Saved data entries:
++++

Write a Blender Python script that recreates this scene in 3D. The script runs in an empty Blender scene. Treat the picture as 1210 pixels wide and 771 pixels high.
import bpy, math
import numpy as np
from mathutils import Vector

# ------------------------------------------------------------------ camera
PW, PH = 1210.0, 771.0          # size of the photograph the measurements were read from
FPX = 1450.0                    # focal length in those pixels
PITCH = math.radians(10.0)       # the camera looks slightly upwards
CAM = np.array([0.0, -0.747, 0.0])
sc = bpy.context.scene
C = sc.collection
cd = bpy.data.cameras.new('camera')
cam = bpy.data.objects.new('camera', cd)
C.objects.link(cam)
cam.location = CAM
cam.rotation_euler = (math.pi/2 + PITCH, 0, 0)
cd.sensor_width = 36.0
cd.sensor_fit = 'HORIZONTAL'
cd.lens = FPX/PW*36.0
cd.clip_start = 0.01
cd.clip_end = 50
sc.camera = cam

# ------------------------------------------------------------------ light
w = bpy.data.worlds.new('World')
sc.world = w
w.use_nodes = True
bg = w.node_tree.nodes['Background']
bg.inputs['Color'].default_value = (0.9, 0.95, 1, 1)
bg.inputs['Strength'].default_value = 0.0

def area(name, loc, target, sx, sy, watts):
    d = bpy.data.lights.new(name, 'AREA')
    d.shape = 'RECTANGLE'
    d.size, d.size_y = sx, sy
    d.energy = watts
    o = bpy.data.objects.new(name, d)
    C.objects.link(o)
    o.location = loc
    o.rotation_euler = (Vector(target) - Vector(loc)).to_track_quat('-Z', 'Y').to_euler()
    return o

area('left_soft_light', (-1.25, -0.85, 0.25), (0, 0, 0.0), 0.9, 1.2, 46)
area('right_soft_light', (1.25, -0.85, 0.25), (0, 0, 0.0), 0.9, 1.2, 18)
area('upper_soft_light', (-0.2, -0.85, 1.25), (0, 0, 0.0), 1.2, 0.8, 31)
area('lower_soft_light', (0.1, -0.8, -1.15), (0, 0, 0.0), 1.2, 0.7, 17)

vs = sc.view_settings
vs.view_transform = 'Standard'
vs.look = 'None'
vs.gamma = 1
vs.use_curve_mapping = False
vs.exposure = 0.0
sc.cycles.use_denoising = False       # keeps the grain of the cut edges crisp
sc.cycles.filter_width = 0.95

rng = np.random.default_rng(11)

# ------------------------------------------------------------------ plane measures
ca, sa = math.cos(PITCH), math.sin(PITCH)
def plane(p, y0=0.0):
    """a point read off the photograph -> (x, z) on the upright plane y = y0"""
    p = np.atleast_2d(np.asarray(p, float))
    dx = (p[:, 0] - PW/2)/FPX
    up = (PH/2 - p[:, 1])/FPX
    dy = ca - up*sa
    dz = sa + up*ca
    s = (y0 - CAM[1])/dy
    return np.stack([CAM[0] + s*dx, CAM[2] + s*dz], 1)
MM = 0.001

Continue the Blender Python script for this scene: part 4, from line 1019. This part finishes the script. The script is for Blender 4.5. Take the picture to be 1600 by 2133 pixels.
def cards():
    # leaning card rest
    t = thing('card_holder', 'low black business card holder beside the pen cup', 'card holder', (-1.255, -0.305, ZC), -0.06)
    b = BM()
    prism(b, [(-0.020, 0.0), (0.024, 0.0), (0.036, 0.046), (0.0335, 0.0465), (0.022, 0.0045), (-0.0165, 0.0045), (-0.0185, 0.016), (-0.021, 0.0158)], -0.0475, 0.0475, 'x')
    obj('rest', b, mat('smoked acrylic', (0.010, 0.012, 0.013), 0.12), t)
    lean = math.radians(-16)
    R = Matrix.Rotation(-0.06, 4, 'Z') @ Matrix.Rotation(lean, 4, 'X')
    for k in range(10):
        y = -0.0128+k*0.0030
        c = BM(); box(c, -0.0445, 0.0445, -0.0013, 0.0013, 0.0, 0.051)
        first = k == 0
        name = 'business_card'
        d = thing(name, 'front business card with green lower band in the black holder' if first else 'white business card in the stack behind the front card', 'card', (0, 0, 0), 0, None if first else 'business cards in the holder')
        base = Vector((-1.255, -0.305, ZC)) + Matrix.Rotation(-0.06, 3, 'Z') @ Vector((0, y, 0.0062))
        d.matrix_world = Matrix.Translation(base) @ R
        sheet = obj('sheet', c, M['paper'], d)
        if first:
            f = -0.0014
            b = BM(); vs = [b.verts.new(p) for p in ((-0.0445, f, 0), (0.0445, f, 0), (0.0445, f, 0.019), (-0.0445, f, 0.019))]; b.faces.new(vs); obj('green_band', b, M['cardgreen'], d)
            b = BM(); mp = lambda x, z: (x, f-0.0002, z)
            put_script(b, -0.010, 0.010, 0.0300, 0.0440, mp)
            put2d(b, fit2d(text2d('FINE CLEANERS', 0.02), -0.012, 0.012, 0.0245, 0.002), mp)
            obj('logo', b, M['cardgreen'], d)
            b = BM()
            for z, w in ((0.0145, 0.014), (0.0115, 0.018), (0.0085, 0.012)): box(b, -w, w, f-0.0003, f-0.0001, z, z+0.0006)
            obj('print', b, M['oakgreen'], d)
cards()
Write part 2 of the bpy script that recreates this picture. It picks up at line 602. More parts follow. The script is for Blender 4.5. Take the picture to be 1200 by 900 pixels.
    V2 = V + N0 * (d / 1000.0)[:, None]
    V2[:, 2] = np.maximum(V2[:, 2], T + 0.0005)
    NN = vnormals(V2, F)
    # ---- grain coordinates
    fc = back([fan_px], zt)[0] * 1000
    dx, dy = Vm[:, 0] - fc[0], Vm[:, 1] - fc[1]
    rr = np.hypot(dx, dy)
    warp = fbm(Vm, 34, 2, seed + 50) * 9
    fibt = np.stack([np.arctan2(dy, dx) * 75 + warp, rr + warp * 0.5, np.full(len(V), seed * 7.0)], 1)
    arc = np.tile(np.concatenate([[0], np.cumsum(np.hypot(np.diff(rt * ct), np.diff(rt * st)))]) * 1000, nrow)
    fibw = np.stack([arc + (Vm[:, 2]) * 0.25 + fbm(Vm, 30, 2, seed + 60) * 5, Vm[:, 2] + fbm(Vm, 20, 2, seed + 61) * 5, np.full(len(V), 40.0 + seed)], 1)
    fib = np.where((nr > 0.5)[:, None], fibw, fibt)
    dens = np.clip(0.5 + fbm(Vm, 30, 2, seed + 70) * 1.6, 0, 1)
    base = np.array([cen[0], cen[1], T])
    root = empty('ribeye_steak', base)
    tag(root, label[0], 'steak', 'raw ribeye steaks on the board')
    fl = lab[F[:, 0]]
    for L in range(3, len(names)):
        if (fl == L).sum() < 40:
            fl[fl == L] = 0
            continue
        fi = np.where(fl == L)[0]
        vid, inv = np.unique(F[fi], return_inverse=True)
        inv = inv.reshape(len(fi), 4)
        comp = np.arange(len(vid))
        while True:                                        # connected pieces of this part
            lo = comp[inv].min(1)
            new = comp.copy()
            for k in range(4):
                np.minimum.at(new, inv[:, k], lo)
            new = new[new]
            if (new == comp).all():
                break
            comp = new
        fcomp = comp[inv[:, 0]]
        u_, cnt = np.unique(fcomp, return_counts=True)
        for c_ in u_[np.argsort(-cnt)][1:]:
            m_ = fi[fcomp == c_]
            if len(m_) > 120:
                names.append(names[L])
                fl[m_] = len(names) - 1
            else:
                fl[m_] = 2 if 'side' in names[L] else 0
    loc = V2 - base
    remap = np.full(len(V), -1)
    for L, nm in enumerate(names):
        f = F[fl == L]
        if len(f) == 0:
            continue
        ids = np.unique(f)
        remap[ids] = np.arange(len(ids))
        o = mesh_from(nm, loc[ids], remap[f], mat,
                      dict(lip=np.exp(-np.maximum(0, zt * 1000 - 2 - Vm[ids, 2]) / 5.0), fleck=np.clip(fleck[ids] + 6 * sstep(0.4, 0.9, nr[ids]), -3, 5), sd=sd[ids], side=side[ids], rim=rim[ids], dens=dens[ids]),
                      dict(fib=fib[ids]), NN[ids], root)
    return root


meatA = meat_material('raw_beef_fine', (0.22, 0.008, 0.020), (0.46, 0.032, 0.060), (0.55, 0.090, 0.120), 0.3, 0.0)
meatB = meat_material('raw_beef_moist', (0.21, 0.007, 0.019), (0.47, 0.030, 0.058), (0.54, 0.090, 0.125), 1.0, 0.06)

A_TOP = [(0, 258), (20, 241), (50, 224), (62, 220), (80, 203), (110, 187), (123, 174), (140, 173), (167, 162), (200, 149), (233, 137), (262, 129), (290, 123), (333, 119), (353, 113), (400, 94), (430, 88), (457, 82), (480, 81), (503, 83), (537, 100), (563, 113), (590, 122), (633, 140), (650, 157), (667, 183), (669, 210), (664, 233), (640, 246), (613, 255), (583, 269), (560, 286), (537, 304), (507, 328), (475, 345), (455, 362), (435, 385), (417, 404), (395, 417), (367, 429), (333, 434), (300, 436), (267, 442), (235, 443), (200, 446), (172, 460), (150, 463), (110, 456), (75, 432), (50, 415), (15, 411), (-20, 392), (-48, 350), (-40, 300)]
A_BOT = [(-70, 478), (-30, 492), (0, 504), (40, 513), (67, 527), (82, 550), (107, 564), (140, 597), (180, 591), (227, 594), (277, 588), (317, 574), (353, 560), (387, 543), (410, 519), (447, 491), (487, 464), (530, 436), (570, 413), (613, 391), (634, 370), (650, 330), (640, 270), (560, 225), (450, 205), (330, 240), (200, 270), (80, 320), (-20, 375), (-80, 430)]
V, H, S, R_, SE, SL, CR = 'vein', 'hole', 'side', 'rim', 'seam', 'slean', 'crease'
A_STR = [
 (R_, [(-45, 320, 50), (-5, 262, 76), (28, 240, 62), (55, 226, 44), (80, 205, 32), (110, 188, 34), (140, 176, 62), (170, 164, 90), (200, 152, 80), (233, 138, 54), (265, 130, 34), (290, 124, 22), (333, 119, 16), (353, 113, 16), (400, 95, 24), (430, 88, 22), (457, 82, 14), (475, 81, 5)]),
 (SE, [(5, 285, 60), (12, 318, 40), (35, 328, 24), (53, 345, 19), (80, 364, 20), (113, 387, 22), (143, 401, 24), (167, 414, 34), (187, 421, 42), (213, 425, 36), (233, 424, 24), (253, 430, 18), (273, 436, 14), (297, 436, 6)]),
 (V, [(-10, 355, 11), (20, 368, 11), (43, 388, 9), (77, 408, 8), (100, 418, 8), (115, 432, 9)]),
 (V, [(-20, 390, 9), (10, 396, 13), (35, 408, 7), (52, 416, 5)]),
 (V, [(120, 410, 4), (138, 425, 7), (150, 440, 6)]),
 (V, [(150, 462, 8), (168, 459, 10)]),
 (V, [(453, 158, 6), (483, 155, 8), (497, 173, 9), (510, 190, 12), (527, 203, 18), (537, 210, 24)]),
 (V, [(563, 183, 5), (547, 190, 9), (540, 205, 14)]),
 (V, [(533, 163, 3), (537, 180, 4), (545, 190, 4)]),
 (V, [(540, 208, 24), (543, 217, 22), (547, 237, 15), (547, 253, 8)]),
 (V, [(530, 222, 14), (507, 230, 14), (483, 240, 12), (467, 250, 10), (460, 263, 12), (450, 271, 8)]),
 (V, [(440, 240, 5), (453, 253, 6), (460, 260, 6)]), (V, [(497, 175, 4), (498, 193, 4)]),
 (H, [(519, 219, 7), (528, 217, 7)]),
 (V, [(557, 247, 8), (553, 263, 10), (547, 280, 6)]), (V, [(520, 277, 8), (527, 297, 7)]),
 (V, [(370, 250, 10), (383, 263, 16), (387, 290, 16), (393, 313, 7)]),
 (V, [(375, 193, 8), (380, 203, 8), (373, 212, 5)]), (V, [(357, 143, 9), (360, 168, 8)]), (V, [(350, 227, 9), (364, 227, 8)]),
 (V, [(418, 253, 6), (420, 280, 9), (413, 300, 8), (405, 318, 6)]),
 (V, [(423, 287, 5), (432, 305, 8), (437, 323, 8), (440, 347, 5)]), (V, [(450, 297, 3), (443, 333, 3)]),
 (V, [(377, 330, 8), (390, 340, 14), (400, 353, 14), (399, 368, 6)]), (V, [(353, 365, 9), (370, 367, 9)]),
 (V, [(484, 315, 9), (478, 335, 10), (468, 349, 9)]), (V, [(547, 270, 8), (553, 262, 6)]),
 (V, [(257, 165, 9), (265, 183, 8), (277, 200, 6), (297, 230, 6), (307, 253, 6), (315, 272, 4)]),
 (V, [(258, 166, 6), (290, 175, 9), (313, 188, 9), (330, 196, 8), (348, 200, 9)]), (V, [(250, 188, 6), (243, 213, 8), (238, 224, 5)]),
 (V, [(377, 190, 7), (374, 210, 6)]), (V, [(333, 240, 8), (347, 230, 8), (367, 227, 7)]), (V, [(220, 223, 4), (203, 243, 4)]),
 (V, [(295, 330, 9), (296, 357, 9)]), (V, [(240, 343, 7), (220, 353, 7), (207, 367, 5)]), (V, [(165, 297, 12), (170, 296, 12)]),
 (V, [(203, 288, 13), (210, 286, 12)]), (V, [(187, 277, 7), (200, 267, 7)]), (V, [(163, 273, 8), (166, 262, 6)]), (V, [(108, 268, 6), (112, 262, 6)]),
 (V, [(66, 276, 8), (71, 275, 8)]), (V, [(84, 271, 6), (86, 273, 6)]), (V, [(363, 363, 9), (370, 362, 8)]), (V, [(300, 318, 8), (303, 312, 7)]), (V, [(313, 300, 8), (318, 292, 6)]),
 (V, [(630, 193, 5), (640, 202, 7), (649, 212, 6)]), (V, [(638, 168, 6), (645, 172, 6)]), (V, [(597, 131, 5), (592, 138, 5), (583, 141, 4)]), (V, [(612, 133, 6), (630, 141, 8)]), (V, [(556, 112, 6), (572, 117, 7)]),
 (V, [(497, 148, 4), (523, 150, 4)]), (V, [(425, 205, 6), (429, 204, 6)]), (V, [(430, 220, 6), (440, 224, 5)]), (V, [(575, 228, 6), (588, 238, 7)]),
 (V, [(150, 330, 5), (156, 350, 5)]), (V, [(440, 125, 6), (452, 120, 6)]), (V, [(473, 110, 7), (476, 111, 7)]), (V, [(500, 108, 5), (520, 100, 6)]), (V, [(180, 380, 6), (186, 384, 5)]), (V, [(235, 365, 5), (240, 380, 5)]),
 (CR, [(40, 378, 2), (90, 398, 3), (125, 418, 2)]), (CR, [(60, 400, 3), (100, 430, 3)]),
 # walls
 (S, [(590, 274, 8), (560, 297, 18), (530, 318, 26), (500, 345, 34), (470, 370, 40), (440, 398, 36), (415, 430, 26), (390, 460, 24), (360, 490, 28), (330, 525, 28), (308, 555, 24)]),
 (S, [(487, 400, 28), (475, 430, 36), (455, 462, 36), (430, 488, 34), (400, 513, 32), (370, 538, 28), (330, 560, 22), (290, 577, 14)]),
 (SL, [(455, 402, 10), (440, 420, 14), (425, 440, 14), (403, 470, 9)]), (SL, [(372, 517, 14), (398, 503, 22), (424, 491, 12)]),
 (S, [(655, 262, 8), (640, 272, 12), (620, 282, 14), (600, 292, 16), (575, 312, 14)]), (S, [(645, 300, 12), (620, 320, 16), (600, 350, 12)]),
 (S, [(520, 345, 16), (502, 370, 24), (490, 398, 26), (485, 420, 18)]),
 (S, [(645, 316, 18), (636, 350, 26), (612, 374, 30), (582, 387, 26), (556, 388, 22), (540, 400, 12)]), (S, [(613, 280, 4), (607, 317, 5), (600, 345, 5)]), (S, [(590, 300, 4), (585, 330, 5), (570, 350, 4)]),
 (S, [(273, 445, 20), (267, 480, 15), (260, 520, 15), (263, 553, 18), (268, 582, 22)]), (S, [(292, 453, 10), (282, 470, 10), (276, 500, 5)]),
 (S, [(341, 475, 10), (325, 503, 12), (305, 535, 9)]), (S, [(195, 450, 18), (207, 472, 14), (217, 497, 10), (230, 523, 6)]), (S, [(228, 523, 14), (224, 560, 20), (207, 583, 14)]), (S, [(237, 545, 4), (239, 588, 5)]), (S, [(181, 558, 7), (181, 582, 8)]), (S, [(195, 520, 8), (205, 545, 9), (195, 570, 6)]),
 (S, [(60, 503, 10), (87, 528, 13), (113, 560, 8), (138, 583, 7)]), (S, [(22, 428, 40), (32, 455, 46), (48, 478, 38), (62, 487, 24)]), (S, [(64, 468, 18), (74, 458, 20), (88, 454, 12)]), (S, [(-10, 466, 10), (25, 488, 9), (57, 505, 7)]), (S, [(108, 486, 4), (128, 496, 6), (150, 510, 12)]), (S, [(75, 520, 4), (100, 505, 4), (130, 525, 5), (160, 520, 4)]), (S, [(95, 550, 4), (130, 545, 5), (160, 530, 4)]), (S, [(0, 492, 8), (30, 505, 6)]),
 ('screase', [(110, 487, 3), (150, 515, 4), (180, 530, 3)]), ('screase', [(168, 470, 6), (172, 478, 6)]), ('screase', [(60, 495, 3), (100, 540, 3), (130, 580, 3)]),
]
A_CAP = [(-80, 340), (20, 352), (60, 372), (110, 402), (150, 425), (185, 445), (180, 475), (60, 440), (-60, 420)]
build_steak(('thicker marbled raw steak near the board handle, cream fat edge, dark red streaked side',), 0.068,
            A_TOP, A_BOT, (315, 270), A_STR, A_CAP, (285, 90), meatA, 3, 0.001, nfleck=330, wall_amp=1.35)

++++

TASK INSTRUCTIONS
Retype only the lines running from the top of the listing to the line that holds "from mathutils import Vector", both ends included.

THE ANSWER
Write a Blender Python script that recreates this scene in 3D. The script runs in an empty Blender scene. Treat the picture as 1210 pixels wide and 771 pixels high.
import bpy, math
import numpy as np
from mathutils import Vector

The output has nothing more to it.